Pitt-Bradford Students Help Prepare Homeless for Work Re-entry
2 min readBRADFORD, Pa. – University of Pittsburgh at Bradford students have learned a lot about homelessness in the last few weeks.
In helping at the YWCA Homeless Shelter in Bradford during the spring semester, Alyssa Smith did not know that something as simple as a speeding ticket could begin a path to homelessness.
She said the person could be late paying the traffic citation because they couldn’t afford to, adding to its cost until additional late fines made it unpayable.
“Things like that can spiral out of control,” said Smith, a business management major from Erie.
Things like that are why students from Students in Free Enterprise, the Creativity, Innovation and Entrepreneurship class and the Pitt-Bradford entrepreneurship program have come together to help those at the YWCA.
With the help of a $2,000 grant from the Walmart Foundation, the students are helping to prepare women for when they leave the shelter and get back into the workforce.
About 30 women find temporary homes at the shelter each month. Students hosted various readiness classes at the shelter throughout the spring term, which ended Friday.
Last month, two students, along with Diana Maguire, SIFE adviser and associate director of the entrepreneurship program, talked about different places of employment with two residents.
Earlier that month, three students and Maguire worked with two residents, going line-by-line through the budgeting process. They took turns covering topics such as income, food and rent.
Residents have found the workshops beneficial.
“The workshops have helped build confidence,” said Chrie Denning, who has been at the shelter for about a month. “You forget you know things, and it brings it back.”
She said she wants more for herself and her children than living in the shelter.
In addition to providing training, students used the grant money to provide clothing to residents and upgrade computers at the shelter.
Also on the drawing board is bringing a makeover program that would prepare women for such things as job interviews.
Becki Rix, who has been a resident at the shelter since March, said such an event would be great.
Students began pitching in at the center in late February. First they explored the needs of the shelter before launching into the project.
Rachel Towsey, a business management major from Ambler, said she did not even know the YWCA existed before beginning to tackle the project.
She soon realized something disturbing, “That no one was really helping the YWCA.”
Through this project, Maguire said, students are being turned into leaders.

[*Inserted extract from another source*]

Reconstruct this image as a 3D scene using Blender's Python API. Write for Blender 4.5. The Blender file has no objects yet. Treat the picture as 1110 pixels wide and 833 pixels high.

When Chelsea Reynolds, an entrepreneurship major from Smithsburg, Md., first pitched in at the shelter, she felt nervous. That apprehension soon faded, and she wanted to go back to the shelter. She has helped at the shelter at least three times.
Doing even small things “can go a long way with the residents,” Reynolds said.
Just because the semester has ended at Pitt-Bradford does not mean help at the shelter will end, Maguire said. Work will continue in the fall.